A second ironic twist is demonstrated by data analytics. There is a correlation between the amount of one’s education and the amount of continuing education pursued. So, rather than reaching the underserved, our programs are most appealing and available to those with higher education and the concomitant economic and social status. The notion of continuing education as an “open door” is less and less true in the context of the research university. What is the result? As philosopher and historian Louis Menard contends, “Knowledge is a form of capital that is always unevenly distributed, and people who have more knowledge, or greater access to knowledge, enjoy advantage over people who have less.” The more sophisticated and higher priced our offerings, the more we unintentionally contribute to these consequences. While are we are core and more respected, our audience has become more affluent and better educated. In fact, ironically, we have promoted the gap between the educational haves and have-nots.

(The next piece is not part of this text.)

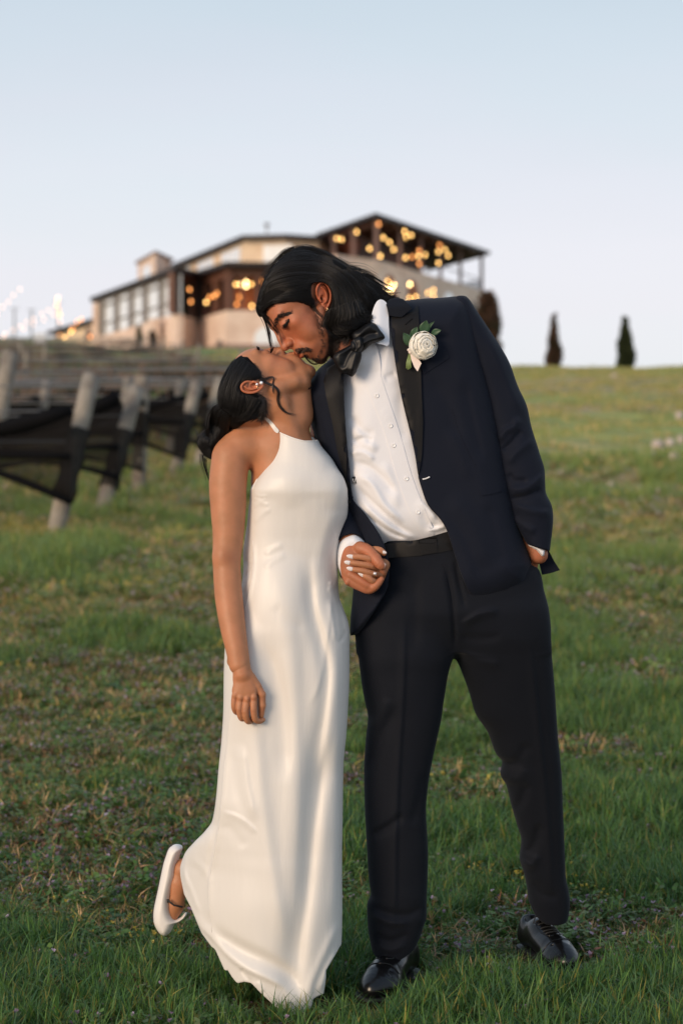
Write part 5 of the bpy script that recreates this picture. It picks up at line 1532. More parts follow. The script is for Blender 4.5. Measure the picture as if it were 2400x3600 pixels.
# necklines
dx.cut([(880, 1400), (975, 1514), (994, 1525), (1033, 1541), (1071, 1551), (1107, 1549), (1180, 1500), (1180, 1400)])
hem = [(1146, 3400), (1146, 3429), (1138, 3484), (1122, 3488), (1102, 3496), (1098, 3520), (1089, 3534), (1060, 3548), (1026, 3556), (1000, 3546), (980, 3527), (958, 3508), (940, 3492), (912, 3466), (888, 3442), (862, 3440), (836, 3450), (818, 3432), (802, 3409), (790, 3412), (776, 3384), (756, 3343), (742, 3336), (704, 3297), (680, 3248), (661, 3211), (635, 3176), (618, 3120), (612, 3090), (560, 3060)]
keep = [(560, 1440), (1300, 1440), (1300, 3300), (1193, 3330)] + hem
dx.cut(keep, op='and')
foldsD = [([(1010, 1960), (1015, 2200), (1035, 2400), (1045, 2700), (1050, 3100), (1046, 3380)], 9, 34, 40),
          ([(1085, 1930), (1098, 2120), (1128, 2240), (1150, 2350), (1138, 2500), (1105, 2720)], -12, 16, 26),
          ([(1165, 2050), (1158, 2180), (1146, 2260), (1136, 2340), (1112, 2430), (1074, 2490)], 4.0, 7, 12),
          ([(1175, 2030), (1186, 2090), (1200, 2160), (1215, 2260)], -7, 8, 12), ([(1160, 2040), (1170, 2060), (1184, 2040)], 7, 6, 8), ([(1150, 2062), (1168, 2080), (1186, 2120)], 6, 6, 8), ([(1160, 2100), (1170, 2180), (1180, 2260)], 5, 7, 9), ([(1190, 2260), (1210, 2230), (1222, 2210)], -5, 6, 8),
          ([(930, 1952), (962, 1928), (1000, 1912)], 4, 9, 12), ([(928, 2000), (960, 1970), (1010, 1945)], 4, 10, 12), ([(890, 1840), (930, 1800), (960, 1790)], 4, 9, 10), ([(886, 1780), (920, 1768), (950, 1780)], 4, 6, 8),
          ([(890, 1735), (920, 1745), (948, 1742)], 3, 4, 5), ([(886, 1750), (918, 1760), (945, 1752)], 3, 4, 5),
          ([(891, 1880), (893, 1991), (879, 2086), (858, 2160)], 6, 8, 4), ([(862, 1960), (876, 1990), (884, 1970)], -5, 7, 7), ([(858, 2040), (874, 2010), (888, 1990)], -5, 6, 7), ([(860, 2080), (872, 2050), (886, 2030)], 5, 6, 6),
          ([(816, 2440), (804, 2600), (792, 2700), (779, 2849), (762, 2958), (735, 3113), (745, 3290)], 9, 12, 5),
          ([(779, 2846), (830, 2856), (875, 2880), (912, 2918)], 6, 5, 14), ([(790, 2885), (830, 2925), (870, 2970)], -4, 16, 20), ([(850, 2600), (872, 2760), (905, 2880)], 5, 16, 24), ([(820, 2620), (842, 2770), (872, 2870)], -4, 16, 20),
          ([(661, 3190), (700, 3262), (744, 3296), (800, 3345), (860, 3384), (950, 3418), (1005, 3452), (1030, 3500)], 17, 22, 12),
          ([(740, 3250), (800, 3300), (870, 3330), (960, 3370), (1030, 3430), (1050, 3500)], -12, 22, 30),
          ([(1150, 2560), (1105, 2850), (1072, 3150), (1046, 3330), (1040, 3520)], -18, 26, 44),
          ([(1200, 3222), (1165, 3290), (1120, 3380), (1092, 3450), (1078, 3530)], 9, 14, 16), ([(1190, 3330), (1150, 3400), (1120, 3480)], 8, 9, 12),
          ([(640, 3060), (690, 3050), (730, 3100), (728, 3260)], 7, 16, 16), ([(625, 3080), (660, 3140), (700, 3230)], 8, 10, 12), ([(648, 3030), (636, 3090), (650, 3160)], 9, 9, 9), ([(745, 2915), (725, 3000), (712, 3100)], 7, 10, 14),
          ([(900, 2230), (960, 2330), (1000, 2500), (1005, 2750)], -7, 26, 34), ([(900, 2480), (920, 2760), (960, 3050), (1010, 3330)], 7, 26, 34),
          ([(1180, 1780), (1150, 1860), (1120, 1960), (1100, 2060)], 5, 18, 22), ([(1200, 2480), (1185, 2800), (1176, 3100), (1170, 3260)], 6, 16, 20), ([(960, 2120), (1020, 2180), (1080, 2210)], -3, 20, 20),
          ([(848, 3390), (870, 3420), (890, 3446)], -8, 8, 8), ([(905, 3430), (930, 3470)], 6, 8, 8)]
dress, VD, QD = vox_obj('dress', dx, M['satin'], she, base=WB, smooth=1, folds=[(a, h * (1.6 if max(s1, s2) >= 24 else .72), s1 * 1.1, s2 * 1.1) for a, h, s1, s2 in foldsD], noise=[(1.1, 45, 130, .4), (.8, 24, 210, 2.0)])
bvD = px_bvh(VD, QD)
# hem edge, straps, side seams
def cord_on(name, pts, r, mt, parent, base, bv=None, lift=0.0, default=0.0, ws=None):
    p = spline(pts, 5, False)
    if ws is None and bv is not None:
        ok = [front_w(bv, a, b, None) is not None for a, b in p]; p = p[np.array(ok)]
    if ws is not None: z = np.interp(np.linspace(0, 1, len(p)), np.linspace(0, 1, len(ws)), ws)
    else: z = [front_w(bv, a, b, default) + lift for a, b in p]
    q = MB(); q.tube([PW(a, b, c, base) for (a, b), c in zip(p, z)], r * K, 8); return q.build(name, mt, parent, True)
strap = [(935, 1472), (948, 1482), (960, 1496), (972, 1512), (976, 1522)]
_sf = lambda X, Y: np.array([max(front_w(bvF, a, b, 30), front_w(bvD, a, b, 30)) for a, b in zip(X, Y)]) + 3.5
drape('strap', [(930, 1474), (940, 1471), (958, 1486), (973, 1504), (983, 1517), (978, 1526), (968, 1520), (960, 1509), (948, 1492)], None, 0, 4, M['satin'], dress, 0.0, step=6, wf=_sf)
drape('strap', [(1094, 1538), (1100, 1537), (1112, 1550), (1112, 1560), (1104, 1556)], bvF, 4, 4, M['satin'], dress, 0.0, step=6, default=30)
cord_on('neckline_edge', [(972, 1516), (994, 1527), (1033, 1543), (1071, 1553), (1107, 1552)], 2.2, M['satinw'], dress, WB, bvD, 0.4, 60)
cord_on('armhole_edge', [(970, 1520), (964, 1563), (946, 1617), (920, 1659), (900, 1693), (889, 1722)], 2.2, M['satinw'], dress, WB, bvD, -1, 20)
cord_on('side_seam', [(891, 1900), (893, 1991), (879, 2086), (862, 2150)], 1.0, M['satinw'], dress, WB, bvD, 0.3, 40)
cord_on('side_seam', [(815, 2461), (803, 2600), (791, 2700), (779, 2849), (762, 2958), (734, 3113), (744, 3280)], 1.0, M['satinw'], dress, WB, bvD, 0.3, 0)

# raised shoe
sx = Vox((530, 2950, -440), (680, 3315, -230), 2.4)
shoe = [(618, 2973), (600, 2980), (589, 2993), (580, 3018), (572, 3044), (563, 3085), (555, 3125), (545, 3170), (538, 3205), (537, 3235), (541, 3257), (552, 3278), (566, 3292), (584, 3295), (600, 3280), (612, 3257), (630, 3246), (647, 3234), (655, 3220), (650, 3214), (632, 3232), (615, 3236), (603, 3222), (597, 3198), (598, 3160), (606, 3120), (615, 3085), (619, 3050), (628, 3018), (640, 2990), (636, 2978)]
sx.pillow(spline(shoe, 4), -335, 50, 30, 3)
shoe_o, VS_, QS_ = vox_obj('shoe', sx, M['ballet'], she, base=-300.0)
bs = px_bvh(VS_, QS_)
q = MB(); q.tube([PW(a - 1, b, -335, -300) for a, b in spline([(604, 2976), (589, 2991), (571, 3044), (554, 3125), (537, 3205), (538, 3245)], 5, False)], 2.6 * K, 6)
q.build('sole', M['sole'], shoe_o, True)
q = MB(); q.tube([PW(a, b, c, -300) for a, b, c in ((591, 3160, -288), (600, 3170, -286), (614, 3180, -284), (630, 3184, -288), (642, 3188, -296))], 3.4 * K, 8); q.tube([PW(a, b, c, -300) for a, b, c in ((590, 3160, -290), (592, 3172, -290))], 3.0 * K, 8)
q.build('ankle_strap', M['sole'], shoe_o, True)
q = MB(); q.ball(PW(1052, 3566, 60, WB), 26 * K, 14, 8, (1.2, 1.6, .55)); q.build('shoe', M['ballet'], she, True)
# ------------------------------------------------------------------ THE MAN
WG = -70.0
he = thing('person', 'bearded man in a navy tuxedo and bow tie, leaning down, hand in pocket', 'person', PW(1600, 3520, -120, WG).tolist())
axM = head_axes((-.60, .80), (-.80, -.60), math.radians(12))
fM, uM, sM = axM
OM = np.array([1080.0, 1078.0, -14.0])
vm_ = Vox((860, 840, -190), (1420, 1420, 190), 3.2)
PtM = sculpt_head(vm_, OM, axM, False, 1.5, 1.15)
vm_.cap(PtM(-26, -30), (1262, 1250, -60), 78, 80, 20)
vm_.cap((1262, 1250, -60), (1340, 1330, -90), 80, 84, 30)
vm_.cap(PtM(30, -70), (1262, 1262, -20), 40, 56, 24)
Vm1, Qm1 = vm_.mesh(1)
bvM = px_bvh(Vm1, Qm1)
# hidden core of trunk, arms and legs
cx = Vox((1080, 1080, -700), (1980, 3500, 60), 8.0)
cx.ell((1450, 1420, -90), (200, 300, 110), None, 40); cx.ell((1500, 1800, -90), (190, 300, 105), None, 50); cx.ell((1580, 2060, -90), (230, 210, 110), None, 40)
cx.chain([(1400, 1180, -80), (1610, 1130, -90)], [90, 72], 30)
cx.chain([(1620, 1140, -90), (1720, 1420, -95), (1830, 1760, -70), (1890, 1950, -55)], [66, 60, 48, 34], 10, sub=3)
cx.chain([(1300, 1260, -110), (1180, 1340, -130), (1150, 1560, -150), (1190, 1800, -60), (1235, 1920, 20)], [84, 70, 60, 50, 38], 10, sub=3)
cx.chain([(1430, 2120, -100), (1405, 2750, -180), (1395, 3380, -260)], [104, 66, 40], 20); cx.chain([(1720, 2120, -120), (1885, 2700, -330), (1965, 3240, -560)], [100, 58, 30], 20)
Vc, Qc = cx.mesh(1)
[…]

Lost Value: Reducing Access to Higher Ed
As continuing education’s face becomes less distinguishable as unique and resembles that of higher education in general, I posit two more sharpened foci; one rooted in values and one in epistemology. Emerging from our values should be an advocacy role for adult, non-traditional and post-traditional learners and a resource to explain what makes them different from the traditional student. An apostolic role requires that to be comfortable in the mainstream does not mean acquiescence to constrictive options for social mobility and economic enhancement. Instead, we should continue to give voice to those without voice, and ensure the sustainability of the changes coming with the institutional embrace of continuing and lifelong learning. A second role rooted in epistemology is for us to take the lead in programs that span academic disciplines to build interdisciplinary programs where professional practice is rooted in theory. Related is to expand the presence of emerging curricula, alternative means of learning assessment, and partners between the University and stakeholders. Our skills and knowledge in boundary spanning, negotiations, creative funding, and learner-centeredness will be needed to meet the needs of learners to revert a trend toward a bimodal distribution of education and wealth and serve a common good.